TASK PROMPT: Images are not part of the copy; write out the rest of the data exactly as given.

DATASET CONTENT:
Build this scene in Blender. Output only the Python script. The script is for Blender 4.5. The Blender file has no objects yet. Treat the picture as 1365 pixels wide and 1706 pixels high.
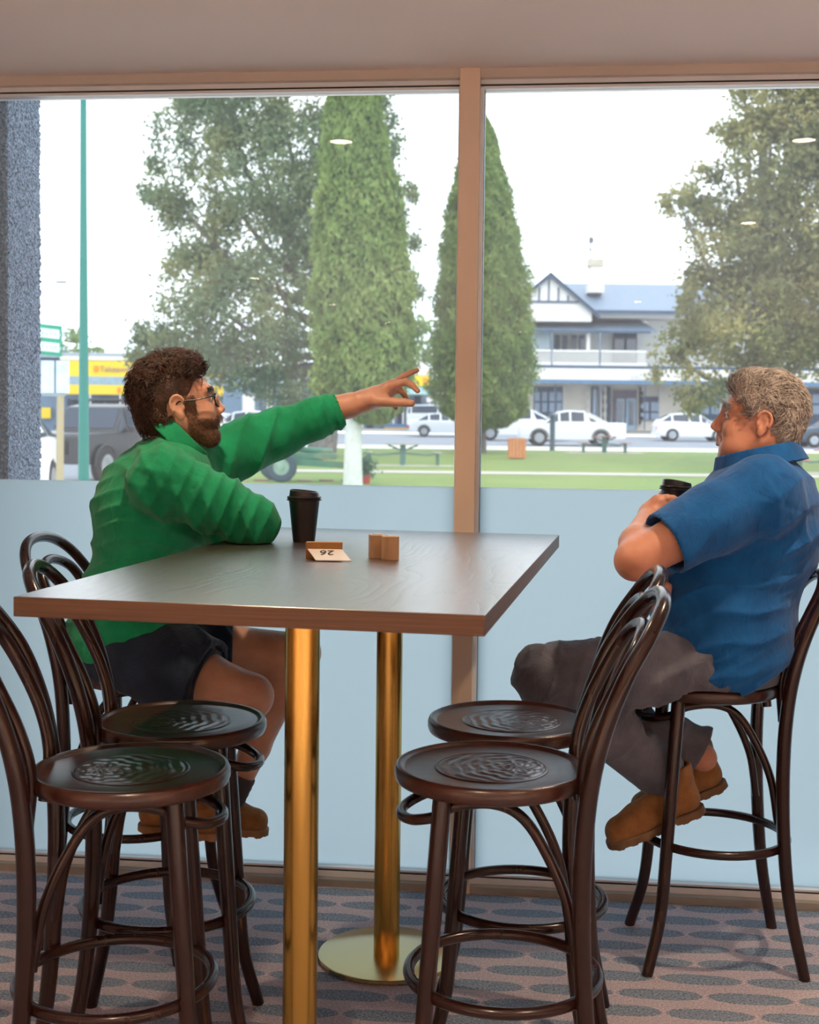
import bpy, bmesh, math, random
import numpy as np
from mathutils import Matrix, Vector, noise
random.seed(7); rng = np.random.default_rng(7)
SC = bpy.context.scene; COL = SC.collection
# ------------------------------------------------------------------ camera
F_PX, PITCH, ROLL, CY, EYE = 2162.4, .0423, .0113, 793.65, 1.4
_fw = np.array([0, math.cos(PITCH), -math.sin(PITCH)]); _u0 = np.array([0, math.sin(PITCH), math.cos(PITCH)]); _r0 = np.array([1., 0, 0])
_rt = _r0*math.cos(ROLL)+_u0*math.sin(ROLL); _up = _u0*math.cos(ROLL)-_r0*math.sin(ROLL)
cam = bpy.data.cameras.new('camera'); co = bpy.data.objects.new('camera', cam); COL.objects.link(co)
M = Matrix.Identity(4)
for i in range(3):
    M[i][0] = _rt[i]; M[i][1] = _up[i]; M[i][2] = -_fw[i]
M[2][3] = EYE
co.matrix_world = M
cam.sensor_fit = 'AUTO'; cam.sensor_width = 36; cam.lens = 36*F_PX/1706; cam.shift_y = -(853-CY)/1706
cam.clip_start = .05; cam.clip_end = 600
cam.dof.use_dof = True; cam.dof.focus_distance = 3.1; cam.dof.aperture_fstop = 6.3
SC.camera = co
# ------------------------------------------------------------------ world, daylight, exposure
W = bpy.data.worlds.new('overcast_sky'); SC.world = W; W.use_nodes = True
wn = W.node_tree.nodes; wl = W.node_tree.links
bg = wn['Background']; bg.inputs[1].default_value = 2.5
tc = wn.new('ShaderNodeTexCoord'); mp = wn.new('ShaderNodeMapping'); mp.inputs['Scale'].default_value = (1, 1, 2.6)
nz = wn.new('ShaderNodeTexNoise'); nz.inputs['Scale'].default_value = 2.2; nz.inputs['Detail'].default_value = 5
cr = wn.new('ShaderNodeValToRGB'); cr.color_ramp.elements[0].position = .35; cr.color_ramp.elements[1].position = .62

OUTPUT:
Build this scene in Blender. Output only the Python script. The script is for Blender 4.5. The Blender file has no objects yet. Treat the picture as 1365 pixels wide and 1706 pixels high.
import bpy, bmesh, math, random
import numpy as np
from mathutils import Matrix, Vector, noise
random.seed(7); rng = np.random.default_rng(7)
SC = bpy.context.scene; COL = SC.collection
# ------------------------------------------------------------------ camera
F_PX, PITCH, ROLL, CY, EYE = 2162.4, .0423, .0113, 793.65, 1.4
_fw = np.array([0, math.cos(PITCH), -math.sin(PITCH)]); _u0 = np.array([0, math.sin(PITCH), math.cos(PITCH)]); _r0 = np.array([1., 0, 0])
_rt = _r0*math.cos(ROLL)+_u0*math.sin(ROLL); _up = _u0*math.cos(ROLL)-_r0*math.sin(ROLL)
cam = bpy.data.cameras.new('camera'); co = bpy.data.objects.new('camera', cam); COL.objects.link(co)
M = Matrix.Identity(4)
for i in range(3):
    M[i][0] = _rt[i]; M[i][1] = _up[i]; M[i][2] = -_fw[i]
M[2][3] = EYE
co.matrix_world = M
cam.sensor_fit = 'AUTO'; cam.sensor_width = 36; cam.lens = 36*F_PX/1706; cam.shift_y = -(853-CY)/1706
cam.clip_start = .05; cam.clip_end = 600
cam.dof.use_dof = True; cam.dof.focus_distance = 3.1; cam.dof.aperture_fstop = 6.3
SC.camera = co
# ------------------------------------------------------------------ world, daylight, exposure
W = bpy.data.worlds.new('overcast_sky'); SC.world = W; W.use_nodes = True
wn = W.node_tree.nodes; wl = W.node_tree.links
bg = wn['Background']; bg.inputs[1].default_value = 2.5
tc = wn.new('ShaderNodeTexCoord'); mp = wn.new('ShaderNodeMapping'); mp.inputs['Scale'].default_value = (1, 1, 2.6)
nz = wn.new('ShaderNodeTexNoise'); nz.inputs['Scale'].default_value = 2.2; nz.inputs['Detail'].default_value = 5
cr = wn.new('ShaderNodeValToRGB'); cr.color_ramp.elements[0].position = .35; cr.color_ramp.elements[1].position = .62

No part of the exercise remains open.